Batıkan Manço, Belçika ve Türk makamlarının iş birliğinde yürütülen 6-7 aylık sürecin sonuna gelinmesinden duyduğu memnuniyeti dile getirerek, "Ben buradan gönderiyorum, ağabeyim (Doğukan Manço) orada karşılayacak" dedi. Manço, "Aracın varmasından sonra bir süreç daha var. Mekanik kısmında ağabeyim devreye giriyor. Rötuşları olacak. Aracın sağlığı için çalışır hale gelecek ama trafiğe çıkmayacak. Barış Manço Müzesi'nde sergilenecek." diye konuştu.
Barış Manço'nun Anıları Yeniden Canlanıyor
Batıkan Manço, "Araç, olması gereken yere gidiyor. Tüm Barışseverler için yerine getirmek istediğimiz bir görevdi. Barış Manço'nun yaşamına dair ipuçları o müzede sergileniyor. Dolayısıyla aracın yeri, Barış Manço Müzesi." değerlendirmesini yaptı. Ayrıca, "Bu araç bana Belçika'daki yaşamımızı ifade ediyor. Ağabeyim ve ben burada doğduk. Okula burada başladık. Bizim buradaki aracımızdı." sözleriyle duygularını paylaştı.
Unutulmaz Yolculuklar ve Anılar
Manço, aracın ailesinin Türkiye tatillerinde kendilerine eşlik ettiğini belirterek, "Bir defasında dönüş yolunda, babam ve ağabeyim İzmir'den yola çıkarak aracı İtalya'ya getirmişlerdi. Onların yolcuğunu hep kıskanmışımdır. Biz İtalya'da buluştuk. Orada tatil yaptık. Yolun gerisini Belçika'ya karadan gittik. Bu araçtaki en uzun yolculuğum o. Muazzam bir tatildi. En güzel anılarımın arasındadır. Uzun bir yolda bir baba ve iki oğlu yolculuktaydık." dedi.

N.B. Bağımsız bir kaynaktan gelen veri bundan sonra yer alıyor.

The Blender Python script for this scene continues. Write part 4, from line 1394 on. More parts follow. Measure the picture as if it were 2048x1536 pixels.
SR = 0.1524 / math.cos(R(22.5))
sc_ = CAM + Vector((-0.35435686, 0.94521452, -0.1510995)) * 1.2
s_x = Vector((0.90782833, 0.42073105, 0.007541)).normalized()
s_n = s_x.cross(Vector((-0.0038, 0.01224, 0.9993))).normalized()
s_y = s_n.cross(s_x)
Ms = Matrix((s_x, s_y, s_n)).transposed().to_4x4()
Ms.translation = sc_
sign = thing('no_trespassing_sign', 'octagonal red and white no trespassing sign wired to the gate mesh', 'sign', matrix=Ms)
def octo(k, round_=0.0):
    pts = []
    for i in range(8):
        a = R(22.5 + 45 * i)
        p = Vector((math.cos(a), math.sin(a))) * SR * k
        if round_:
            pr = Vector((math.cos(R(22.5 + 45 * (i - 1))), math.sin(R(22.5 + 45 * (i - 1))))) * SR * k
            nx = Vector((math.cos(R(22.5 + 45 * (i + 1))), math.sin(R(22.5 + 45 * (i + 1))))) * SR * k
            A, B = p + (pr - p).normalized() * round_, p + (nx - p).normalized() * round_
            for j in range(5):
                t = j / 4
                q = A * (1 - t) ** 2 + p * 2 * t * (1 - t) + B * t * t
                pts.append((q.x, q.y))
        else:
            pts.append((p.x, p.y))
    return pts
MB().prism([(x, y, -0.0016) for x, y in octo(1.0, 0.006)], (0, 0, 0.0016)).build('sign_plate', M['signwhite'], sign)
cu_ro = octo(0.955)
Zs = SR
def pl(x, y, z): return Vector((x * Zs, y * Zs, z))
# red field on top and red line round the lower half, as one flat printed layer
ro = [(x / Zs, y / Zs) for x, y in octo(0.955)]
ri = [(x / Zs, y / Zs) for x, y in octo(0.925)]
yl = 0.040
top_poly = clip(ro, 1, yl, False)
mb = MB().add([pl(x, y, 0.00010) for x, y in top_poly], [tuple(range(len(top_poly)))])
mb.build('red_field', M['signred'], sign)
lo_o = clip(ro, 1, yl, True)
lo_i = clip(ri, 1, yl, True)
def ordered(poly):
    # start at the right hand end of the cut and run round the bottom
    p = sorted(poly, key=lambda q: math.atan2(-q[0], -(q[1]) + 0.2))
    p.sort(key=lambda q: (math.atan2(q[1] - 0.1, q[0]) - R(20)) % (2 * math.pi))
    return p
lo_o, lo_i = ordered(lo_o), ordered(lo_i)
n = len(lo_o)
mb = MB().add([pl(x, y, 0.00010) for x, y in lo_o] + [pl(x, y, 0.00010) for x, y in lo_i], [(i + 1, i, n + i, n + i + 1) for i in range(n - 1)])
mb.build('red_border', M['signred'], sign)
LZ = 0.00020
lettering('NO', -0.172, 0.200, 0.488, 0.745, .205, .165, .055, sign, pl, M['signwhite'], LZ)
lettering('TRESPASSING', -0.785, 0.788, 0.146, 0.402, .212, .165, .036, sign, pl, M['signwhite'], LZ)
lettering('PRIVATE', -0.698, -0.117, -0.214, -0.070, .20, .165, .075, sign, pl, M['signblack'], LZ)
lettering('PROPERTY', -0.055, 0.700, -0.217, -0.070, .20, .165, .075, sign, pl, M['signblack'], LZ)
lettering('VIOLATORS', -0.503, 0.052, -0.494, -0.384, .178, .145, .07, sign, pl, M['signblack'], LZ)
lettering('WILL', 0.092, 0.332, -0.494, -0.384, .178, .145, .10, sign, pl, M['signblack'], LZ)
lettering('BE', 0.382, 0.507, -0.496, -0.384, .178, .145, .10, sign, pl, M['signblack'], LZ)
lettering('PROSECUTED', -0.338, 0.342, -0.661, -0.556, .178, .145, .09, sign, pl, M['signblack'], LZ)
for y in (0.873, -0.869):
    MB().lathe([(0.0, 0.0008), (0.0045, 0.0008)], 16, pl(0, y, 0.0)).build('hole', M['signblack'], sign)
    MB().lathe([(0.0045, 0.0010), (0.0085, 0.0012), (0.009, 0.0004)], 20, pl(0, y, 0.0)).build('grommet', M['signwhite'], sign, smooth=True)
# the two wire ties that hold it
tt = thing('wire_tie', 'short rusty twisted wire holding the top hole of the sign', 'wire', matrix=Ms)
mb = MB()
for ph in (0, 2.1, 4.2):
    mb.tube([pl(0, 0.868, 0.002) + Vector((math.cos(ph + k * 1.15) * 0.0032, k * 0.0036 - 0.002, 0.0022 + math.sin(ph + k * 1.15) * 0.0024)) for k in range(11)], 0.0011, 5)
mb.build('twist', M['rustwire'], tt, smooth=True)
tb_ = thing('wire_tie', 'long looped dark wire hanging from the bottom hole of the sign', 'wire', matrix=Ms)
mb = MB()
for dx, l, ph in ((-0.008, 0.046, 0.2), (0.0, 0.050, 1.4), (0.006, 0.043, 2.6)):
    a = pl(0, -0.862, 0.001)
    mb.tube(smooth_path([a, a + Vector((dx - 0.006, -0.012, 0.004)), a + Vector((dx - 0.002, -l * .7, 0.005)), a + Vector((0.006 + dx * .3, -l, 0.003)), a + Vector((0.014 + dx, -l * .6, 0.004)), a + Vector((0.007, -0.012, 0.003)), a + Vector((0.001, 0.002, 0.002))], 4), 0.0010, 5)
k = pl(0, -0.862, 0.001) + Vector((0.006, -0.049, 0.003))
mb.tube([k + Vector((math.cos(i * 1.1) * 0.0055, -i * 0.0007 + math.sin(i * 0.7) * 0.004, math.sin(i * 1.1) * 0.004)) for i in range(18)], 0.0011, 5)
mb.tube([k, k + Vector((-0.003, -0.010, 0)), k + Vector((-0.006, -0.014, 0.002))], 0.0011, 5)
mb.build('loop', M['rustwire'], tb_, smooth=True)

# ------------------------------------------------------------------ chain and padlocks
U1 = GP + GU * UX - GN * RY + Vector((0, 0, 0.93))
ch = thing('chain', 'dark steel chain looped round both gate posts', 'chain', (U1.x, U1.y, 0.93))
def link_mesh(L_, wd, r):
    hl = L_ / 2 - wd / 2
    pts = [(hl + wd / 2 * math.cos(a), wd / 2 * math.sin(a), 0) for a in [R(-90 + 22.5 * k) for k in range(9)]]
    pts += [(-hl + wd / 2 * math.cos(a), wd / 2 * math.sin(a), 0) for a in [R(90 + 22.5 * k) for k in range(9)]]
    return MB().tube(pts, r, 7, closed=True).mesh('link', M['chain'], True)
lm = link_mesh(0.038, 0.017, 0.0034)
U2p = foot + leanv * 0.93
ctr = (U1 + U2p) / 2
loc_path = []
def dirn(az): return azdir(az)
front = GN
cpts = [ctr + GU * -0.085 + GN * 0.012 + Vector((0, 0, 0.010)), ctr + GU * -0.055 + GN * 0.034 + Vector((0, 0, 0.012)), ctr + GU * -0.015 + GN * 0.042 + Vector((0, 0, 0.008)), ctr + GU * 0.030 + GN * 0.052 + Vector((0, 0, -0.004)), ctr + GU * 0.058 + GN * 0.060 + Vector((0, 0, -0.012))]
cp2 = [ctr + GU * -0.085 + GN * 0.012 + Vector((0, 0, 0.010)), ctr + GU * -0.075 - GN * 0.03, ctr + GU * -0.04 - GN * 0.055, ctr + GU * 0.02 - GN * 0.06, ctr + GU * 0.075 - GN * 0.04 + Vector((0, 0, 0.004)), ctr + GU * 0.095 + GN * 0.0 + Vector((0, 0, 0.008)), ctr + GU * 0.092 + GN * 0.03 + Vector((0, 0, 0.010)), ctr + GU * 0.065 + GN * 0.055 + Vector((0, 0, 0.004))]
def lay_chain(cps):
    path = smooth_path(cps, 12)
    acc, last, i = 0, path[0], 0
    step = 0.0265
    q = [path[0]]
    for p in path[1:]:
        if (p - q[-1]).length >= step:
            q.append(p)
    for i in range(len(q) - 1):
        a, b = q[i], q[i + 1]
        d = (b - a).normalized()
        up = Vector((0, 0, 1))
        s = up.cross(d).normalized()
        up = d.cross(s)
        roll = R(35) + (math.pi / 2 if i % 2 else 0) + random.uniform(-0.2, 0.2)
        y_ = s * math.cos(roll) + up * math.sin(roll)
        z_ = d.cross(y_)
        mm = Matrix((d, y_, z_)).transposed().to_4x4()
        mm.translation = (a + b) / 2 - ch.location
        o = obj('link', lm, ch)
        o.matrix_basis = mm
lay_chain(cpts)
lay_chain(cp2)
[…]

Brüksel Başkonsolosu Umut Deniz: "Barış Manço Türkiye ve Belçika'yı Birleştirmeye Devam Ediyor"
Aracın uğurlanması sırasında Brüksel Başkonsolosu Umut Deniz, "Bugün bizim için çok büyük bir gün. Rahmetli Barış Manço'nun yıllar önce Belçika'da kullandığı arabasını Türkiye'ye gönderecek bir girişimin başlangıcındayız. Barış Manço bizim için Türkiye-Belçika arasında kurduğu köprülerle yıllar önce gönüllerde yer etmiş bir insan. Hepimiz onun şarkılarıyla büyüdük ama sanatçı kimliğinin bu iki ülke arasında güzel işlere imza atarak daha da pekiştirdiğini düşünüyorum." ifadelerini kullandı.
"Gurur Verici Bir Durum"
Sponsor firma Barsan Global Lojistik Benelüx Direktörü Mehmet Can Günaydın, böyle bir projenin parçası olmaktan duyduğu mutluluğu dile getirerek, "Liege'de eski bir depoda sel nedeniyle kötü bir haldeydi. Oradan aracı Batıkan ve Doğukan beylerin yönlendirmesiyle teslim aldık. Temizlik işlerinden sonra depomuzda muhafaza etmeye çalıştık. Türkiye Cumhuriyeti Ticaret Bakanlığı'nın desteğiyle evrak işlemleri tamamlandı. Bizim için gurur verici bir durum." dedi.
Proje Yönetimi ve Duygusal Süreç
Barış Manço'nun ağabeyinin eşi Ebru Alkan Manço, aynı firmada proje yönetmesi vesilesiyle aracın transfer sürecine öncülük ettiğini belirterek, "Arabanın Türkiye'ye gitmesi en büyük hayallerimizdendi." dedi. Transfer işlemlerinin fikrinin ortaya çıkması üzerine kısa sürede halledildiğini anlatan Alkan Manço, sürecin kendilerini çok duygulandırdığını kaydetti.